Why is this diagonal matrix not possible over the reals

Question

Let $\alpha = \begin{pmatrix} 7 &3 &-4 \\ -2&-1 &2 \\ 6&2 &-3 \end{pmatrix}$ over the reals.

Show that there does not exist a invertible real matrix $\beta$, so that $\delta = \beta ^{-1} \alpha \beta$ is a diagonal matrix

My "proof"

the characterisitc polynomial is $-\lambda ^3 + 3\lambda ^2 -\lambda + 3=-(\lambda - 3)(\lambda ^2 +1)$. The solutions would then be $3,i,-i$. Now, we have that $\delta = \beta ^{-1} \alpha \beta$ where the diagonal values of $\delta$ would then be eigenvalues of $\alpha$. if both $\alpha , \beta$ are real $3 \times 3$-matrices then $\delta$ must also be a real $3 \times 3$-matrix. But that is not possible since the eigenvalues of $\alpha$ are $3,i,-i$ and thus $\beta$ must be complex.....

Now I am stuck since I would think I would have to show that the diagonal of $\delta$ must be the eigenvalues of $\alpha$. Is this a generel fact or should this be proven? If so - how?

Answer 1

What you said is a general fact and your proof is correct.

If any matix $\alpha$ is similar to a diagonal matrix $\delta=\text{diag}[\delta_{11},\delta_{22},\ldots,\delta_{nn}]$ i.e. $\exists$ an invertible matrix $B$ such that $\delta=B^{-1}\alpha B$, the diagonal entries of $\delta$ must be the eigenvalues of $\alpha$. You can prove this fact easily.
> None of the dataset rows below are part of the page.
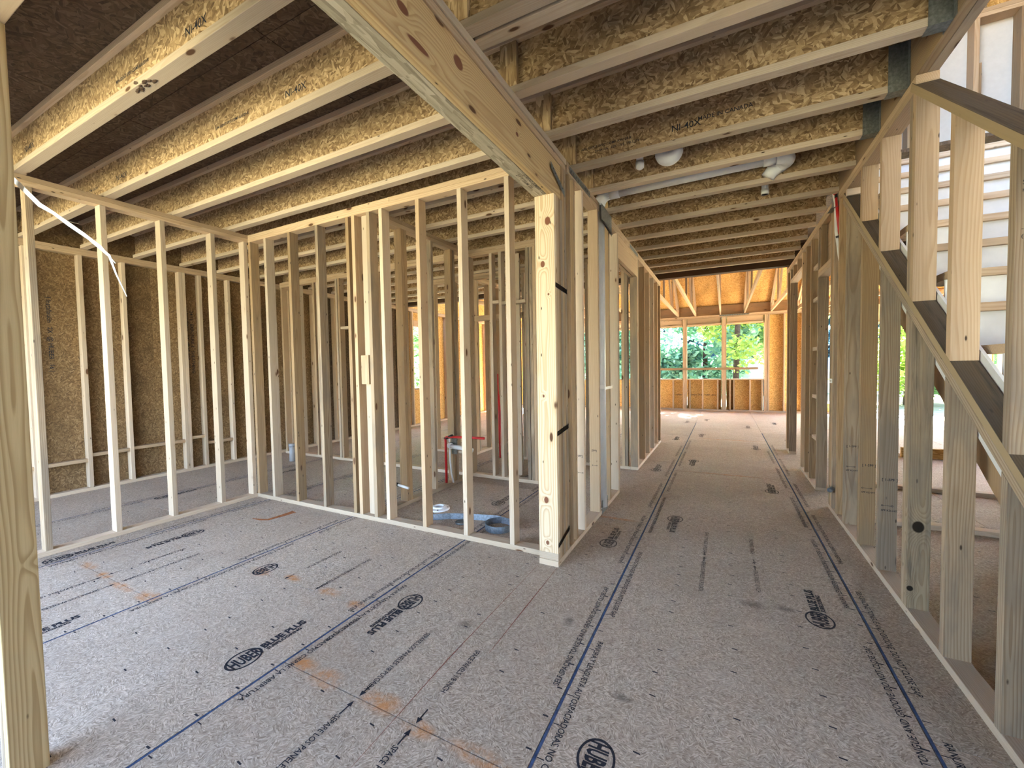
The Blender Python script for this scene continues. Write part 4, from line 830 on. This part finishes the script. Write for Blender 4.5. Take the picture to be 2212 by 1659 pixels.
# ---------------------------------------------------------------- outside
gnd = root('ground', (0, 30, -1), 'dry pale ground outside the windows', 'ground', kind='structure')
bm = bmesh.new(); n = 24
for i in range(n + 1):
    for j in range(n + 1): bm.verts.new((-60 + 120 * i / n, -40 + 120 * j / n, -.75 + .12 * math.sin(i * 1.3) * math.cos(j * .9)))
bm.verts.ensure_lookup_table()
for i in range(n):
    for j in range(n): bm.faces.new([bm.verts[q] for q in (i * (n + 1) + j, (i + 1) * (n + 1) + j, (i + 1) * (n + 1) + j + 1, i * (n + 1) + j + 1)])
meshobj('soil', bm, 'ground', gnd)
def leaves(cx, cy, z0, z1, rad, n, size, rng, conic=False):
    vs, fs = [], []
    blobs = []
    for k in range(26):
        t = rng.random() ** 1.2; rr = rad * ((1 - t) * .9 + .1 if conic else math.sqrt(max(.05, 1 - (2 * t - .9) ** 2)))
        a = rng.uniform(0, 2 * PI); q = rng.random() ** .5 * rr
        blobs.append((cx + math.cos(a) * q, cy + math.sin(a) * q, z0 + (z1 - z0) * t, rad * rng.uniform(.28, .5)))
    for k in range(n):
        b = blobs[k % len(blobs)]
        while True:
            d = Vector((rng.uniform(-1, 1), rng.uniform(-1, 1), rng.uniform(-1, 1)))
            if .25 < d.length < 1: break
        p = Vector(b[:3]) + d * b[3]
        u = Vector((rng.uniform(-1, 1), rng.uniform(-1, 1), rng.uniform(-.6, .6))).normalized(); w = u.cross(Vector((rng.uniform(-1, 1), rng.uniform(-1, 1), rng.uniform(-1, 1)))).normalized(); s = size * rng.uniform(.6, 1.3)
        i = len(vs); vs += [p - u * s, p + w * s * .5, p + u * s, p - w * s * .5]; fs.append((i, i + 1, i + 2, i + 3))
    return vs, fs
def tree(x, y, h, rad, n, size, mat, label, seed, base=1.5, conic=False):
    rng = random.Random(seed); t = root('tree', (x, y, -.8), label, 'tree', 'trees outside the windows')
    tube('trunk', [(x, y, -.8), (x + .1, y, h * .35), (x, y + .1, h * .75), (x, y, h * .95)], [.13, .10, .06, .02], 'bark', t, 8)
    vs, fs = leaves(0, 0, base, h, rad, n, size, rng, conic); me = bpy.data.meshes.new('foliage'); me.from_pydata([tuple(v) for v in vs], [], fs); me.materials.append(M[mat])
    o = bpy.data.objects.new('foliage', me); attach(o, (x, y, 0), t); o['kind'] = 'stuff'
tree(-3.4, 24, 7.5, 2.4, 10000, .19, 'leaf_teal', 'blue-green leafy tree filling the left window opening', 1, .6)
tree(-.9, 23, 13, 2.9, 17000, .19, 'leaf_teal', 'tall leafy tree filling the middle window opening', 2, .6)
tree(.4, 19.5, 10, 1.7, 4500, .11, 'leaf_yellow', 'sunlit yellow-green young tree between middle and right windows', 3, 1.6)
tree(2.1, 24, 13, 2.4, 14000, .19, 'leaf_green', 'tall green tree behind the right window opening', 4, 2.6)
tree(3.0, 21, 12, 1.9, 4500, .12, 'leaf_yellow', 'bright yellow-green branches hanging into the right window', 5, 3.4)
tree(-12.5, 13.5, 9, 2.4, 5000, .16, 'leaf_green', 'green tree outside the left wall window', 6, .4)
tree(-11.5, 9.5, 8, 2.2, 4500, .16, 'leaf_teal', 'round blue-green tree close outside the left wall', 7, .3)
tree(8.0, 27, 7, 2.6, 6000, .16, 'leaf_yellow', 'yellow-green tree outside the door opening past the stairs', 8, .6)
tree(10.5, 28, 12, 3.0, 6000, .18, 'leaf_green', 'dense green tree farther right outside the door opening', 9, .4)
tree(-8.8, 28, 12, 3.2, 9000, .2, 'leaf_teal', 'broad blue-green tree left of the window openings, seen through the corridor studs', 10, .3)
tree(-17, 21, 12, 3.4, 8000, .22, 'leaf_green', 'big green tree farther out beyond the left wall', 11, .3)
for i, (x, y) in enumerate(((-11, 52), (-6.5, 53), (-2, 52), (2.5, 53), (7, 52), (11.5, 53), (16, 52), (20.5, 53))):
    tree(x, y, 21 + (i % 3), 3.0, 7000, .62, 'leaf_dark', 'dark blue-green pine in the far woods, %s' % ['leftmost', 'second from left', 'third from left', 'fourth from left', 'fifth from left, behind the right window', 'third from right', 'second from right', 'rightmost'][i], 20 + i, -.5, True)
bl = root('metal_building', (4, 38, -.8), 'low pale blue metal building with ribbed walls outside the right window', 'building')
x0, x1, y0, y1, zt, zr = -6, 9.5, 36, 42, .82, 1.75
bm = bmesh.new(); nrib = 90
for k in range(nrib):
    xa = x0 + (x1 - x0) * k / nrib; xb = x0 + (x1 - x0) * (k + 1) / nrib; q = .03 if k % 2 else 0
    for a, b in (((xa, y0 - q), (xb, y0 - q)),): bm.faces.new([bm.verts.new((*c, z)) for c, z in ((a, -.8), (b, -.8), (b, zt), (a, zt))])
for (a, b) in (((x1, y0), (x1, y1)), ((x1, y1), (x0, y1)), ((x0, y1), (x0, y0))): bm.faces.new([bm.verts.new((*c, z)) for c, z in ((a, -.8), (b, -.8), (b, zt), (a, zt))])
bmesh.ops.recalc_face_normals(bm, faces=bm.faces[:]); meshobj('ribbed_wall', bm, 'siding', bl)
bm = bmesh.new(); e = .35
for q in (((x0 - e, y0 - e, zt), (x1 + e, y0 - e, zt), (x1 + e, 39, zr), (x0 - e, 39, zr)), ((x0 - e, 39, zr), (x1 + e, 39, zr), (x1 + e, y1 + e, zt), (x0 - e, y1 + e, zt))): bm.faces.new([bm.verts.new(v) for v in q])
bmesh.ops.solidify(bm, geom=bm.faces[:], thickness=.08); meshobj('roof', bm, 'roof_metal', bl)
lum('eave_trim', x0 - e, x1 + e, y0 - e - .06, y0 - e, zt - .12, zt + .06, 'white_board', bl, 'X', 0)
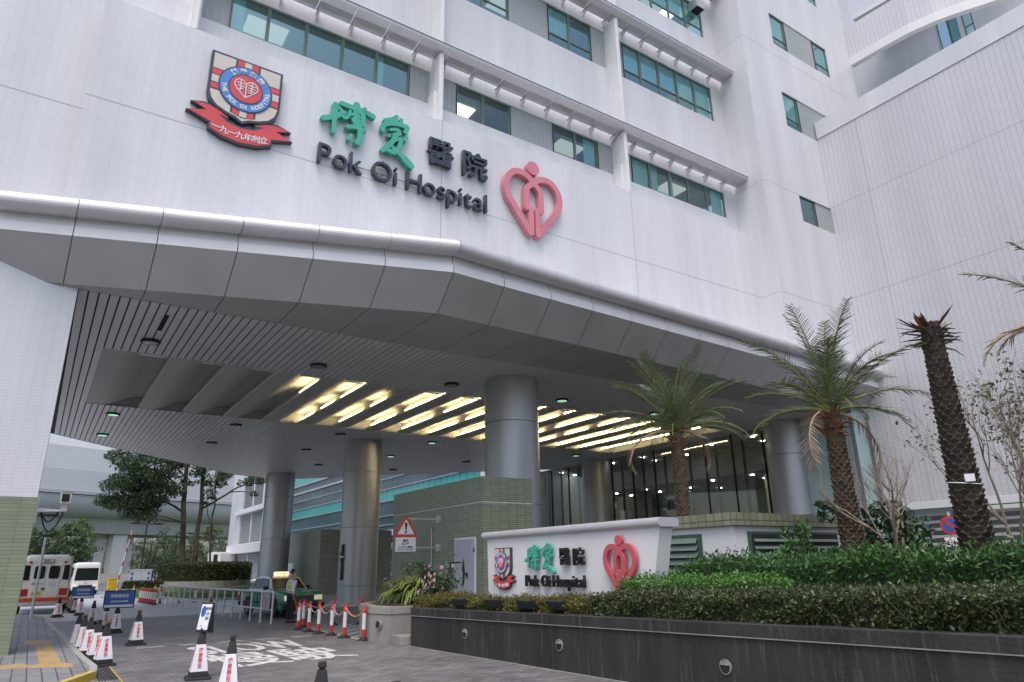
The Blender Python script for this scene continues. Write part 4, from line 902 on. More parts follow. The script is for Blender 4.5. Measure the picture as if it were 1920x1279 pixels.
# floodlights in the bed
used = []; fl = thing('floodlight', 'x', 'floodlight')
m = MB(); m.add([(-.02,-.26,.02),(.32,-.26,0),(.32,.26,0),(-.02,.26,.02),(-.1,-.3,.24),(.12,-.3,.26),(.12,.3,.26),(-.1,.3,.24)], [[0,3,2,1],[4,5,6,7],[0,1,5,4],[1,2,6,5],[2,3,7,6],[3,0,4,7]]); m.build('housing', 'rubber', fl, bevel=.02)
m = MB(); m.quad((.14, -.26, .24), (.33, -.24, .03), (.33, .24, .03), (.14, .26, .24)); m.build('lens', 'car_glass', fl)
m = MB(); m.tube([(.1, -.3, .12), (.1, -.3, -.08), (.1, .3, -.08), (.1, .3, .12)], .018, 6); m.build('yoke', 'rubber', fl)
for y, lb in ((14.35, 'first from the planter corner'), (13.05, 'second from the planter corner, in the hedge gap'), (11.9, 'third from the planter corner'), (10.95, 'nearest the tall hedge')):
    put(fl, used, (pwx(y)+.28, y, zt(y)+.05), 0, f'black garden floodlight, {lb}', 'floodlights along the planter wall').scale = (.72, .72, .72)
# ------------------------------------------------------------------ louvred vent house
vh = thing('vent_house', 'low white vent house with green louvres and a tiled cap, behind the hedges', 'vent house', (12, 9.65, .7))
def vb(m, n, mt, **k): o = m.build(n, mt, vh, **k); o.matrix_parent_inverse = Matrix.Translation((-12, -9.65, -.7)); return o
m = MB(); m.box(12.08, 9.73, .6, 16.0, 13, 2.5); vb(m, 'wall', 'white_render')
m = MB(); m.box(11.97, 9.62, 2.5, 16.12, 13.1, 2.76); vb(m, 'cap', 'cap_tile')
m = MB(); m.box(12.5, 9.66, 1.0, 15.7, 9.73, 2.38); m.box(12.01, 10.6, 1.0, 12.08, 12.6, 2.36); vb(m, 'louvre_frame', 'deep_green_slat')
m = MB()
for k in range(8):
    z = 1.12+.15*k
    m.add([(12.58, 9.60, z), (15.62, 9.60, z), (15.62, 9.66, z+.11), (12.58, 9.66, z+.11), (12.58, 9.605, z-.012), (15.62, 9.605, z-.012), (15.62, 9.66, z+.095), (12.58, 9.66, z+.095)], [[0,1,2,3],[7,6,5,4],[0,4,5,1]])
    m.add([(11.95, 10.68, z), (11.95, 12.5, z), (12.01, 12.5, z+.11), (12.01, 10.68, z+.11)], [[0,1,2,3]])
vb(m, 'louvre', 'frame_green')
m = MB(); m.box(12.56, 9.63, 1.05, 15.64, 9.659, 2.33); vb(m, 'louvre_void', 'dark_gap')
# ------------------------------------------------------------------ palms
def frond(mb_r, c, az, el, L_, droop, n=46, leaf=.5, tw=0):
    """rachis curve and leaflets; returns leaflet triangles"""
    d = Vector((math.cos(az), math.sin(az), 0)); pts = []; x = z = 0; a = el; s = L_/12
    for k in range(13):
        pts.append(Vector(c)+d*x+Z_*z); x += math.cos(a)*s; z += math.sin(a)*s; a -= droop/12*(.5+k/8)
    mb_r.tube(pts, [.022*(1-k/14)+.004 for k in range(13)], 5)
    vs = []; side = d.cross(Z_)
    for k in range(n):
        t = .14+.86*k/(n-1); i = min(11, int(t*12)); f = t*12-i; p = pts[i].lerp(pts[i+1], f); tg = (pts[i+1]-pts[i]).normalized(); nrm = side.cross(tg)
        ln = leaf*(.35+1.3*math.sin(math.pi*min(1, .12+t*.86))*.7)*random.uniform(.75, 1.15)
        for sg in (-1, 1):
            q = (tg*.72+side*sg*.75+nrm*random.uniform(-.05, .5)).normalized(); e = p+q*ln-Z_*ln*random.uniform(.0, .35)
            wv = tg*.009+nrm*.006; vs += [p-wv, p+wv, p.lerp(e, .55)+wv*1.2, e]
    return vs
def palm(name, label, loc, h, r0, r1, nfr, flen, dead=0, bark='palm_bark', seed=1, crown=True, lean=(0, 0)):
    random.seed(seed)
    t = thing(name, label, 'palm tree', loc); m = MB()
    nr = int(h/.075); seg = 16
    top = Vector((lean[0], lean[1], h))
    vs = []; prof = lambda u: r0+(r1-r0)*u
    m.tube([top*(k/8) for k in range(9)], [prof(k/8)*.93 for k in range(9)], 16)
    for k in range(nr):     # old leaf bases in spiral rings
        u = k/nr; rr = prof(u); z = h*u; ns = max(9, int(rr*2*math.pi/.15)); cx, cy = lean[0]*u, lean[1]*u
        for j in range(ns):
            a = 2*math.pi*(j+.5*(k % 2))/ns+random.uniform(-.05, .05); wd = math.pi/ns*1.05; ro = rr*random.uniform(1.05, 1.2)
            A = lambda da, r_, dz: (cx+r_*math.cos(a+da), cy+r_*math.sin(a+da), z+dz)
            m.add([A(-wd, rr*.93, -.02), A(wd, rr*.93, -.02), A(wd*.65, ro, .05), A(-wd*.65, ro, .05), A(0, ro*1.03, .075), A(0, rr*.9, .1)], [[0,1,2,3],[3,2,4],[4,2,5],[3,4,5],[0,3,5],[1,5,2]])
    m.build('trunk', bark, t)
    if not crown: return t
    m = MB()
    for k in range(40):
        a = random.uniform(0, 6.28); z = random.uniform(-.55, .1)+h; rr = r1*1.0
        p = Vector((lean[0]+rr*math.cos(a), lean[1]+rr*math.sin(a), z)); q = Vector((math.cos(a), math.sin(a), random.uniform(-.3, 1.4))); m.tube([p, p+q*random.uniform(.12, .32)], [.035, .012], 4)
    m.build('leaf_base', 'fibre', t)
    c = top+Vector((0, 0, .05))
    for k in range(nfr):
        az = k*2.39996+random.uniform(-.25, .25); lev = k/nfr; el = R(84-84*lev+random.uniform(-9, 9)); L_ = flen*random.uniform(.8, 1.08)*(.8+.2*math.sin(math.pi*min(1, lev+.25)))
        mr = MB(); isdead = k >= nfr-dead
        vs = frond(mr, c, az, el, L_, (.45+.75*lev)*(1.7 if isdead else 1), 46, flen*.16)
        fr = mr.build('frond', 'dry_frond' if isdead else 'stripe_leaf', t)
        n = len(vs)//4; co = np.array([tuple(v) for v in vs]); ix = np.arange(n)[:,None]*4
        fast_mesh('leaflets', co, np.concatenate([ix, ix+1, ix+2, ix, ix+2, ix+3], 1).ravel(), 3, 'dry_frond' if isdead else 'palm_leaf', fr)
    return t
palm('palm_tree', 'slender date palm with grey green crown, in front of the lobby glass', (15.4, 14.1, .7), 4.75, .20, .17, 36, 2.8, 2, seed=3)
palm('palm_tree', 'date palm with browned frond tips, beside the frosted glass and the white wing', (14.0, 8.3, .7), 4.1, .25, .17, 27, 2.45, 3, seed=8)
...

We have $\alpha B=B\delta$. Let the columns of $B$ be $B_i$. Then$$\alpha B=\alpha[B_1~B_2~\ldots B_n]=[\alpha B_1~\alpha B_2\ldots\alpha B_n]$$and$$B\delta=[\delta_{11}B_1~\delta_{22}B_2\ldots\delta_{nn}B_n]$$Equating the columns we get $\alpha B_i=\delta_{ii}B_i$, i.e. $B_i$ are eigenvectors of $\alpha$ and $\delta_{ii}$ their corresponding eigenvalues.

Answer 2

If two matrices $A$ and $B$ are similar, $A-\lambda\operatorname{Id}$ and $B-\lambda\operatorname{Id}$ are similar too, and therefore they have the same determinants. In other words, $A$ and $B$ have the same characteristic polynomials. But, if $B$ is a diagonal matrix and the entries of the main diagonal are $b_1,b_2,\ldots,b_n$, then the characteristic polynomial of $B$ is $(b_1-\lambda)(b_2-\lambda)\cdots(b_n-\lambda)$, whose roots are $b_1,b_2,\ldots,b_n$. But $b_1,b_2,\ldots,b_n$ are the eigenvalues of $B$ and therefore of $A$.

Answer 3

The characteristic polynomial is satisfied by $\alpha$. $$(\alpha-3I)(\alpha^2+I)=0$$ This is still true if $\alpha$ is replaced by the diagonal matrix $\delta$ $$(\delta-3I)(\delta^2+I)=\beta^{-1}(\alpha-3I)(\alpha^2+I)\beta=0$$ If $\delta$ consists of the diagonal terms $x$, then $$(x-3)(x^2+1)=0$$ Over the reals, this only gives $x=3$ as a solution, so $\delta=3I$ and $\alpha=\beta(3I)\beta^{-1}=3I$, which is not the case.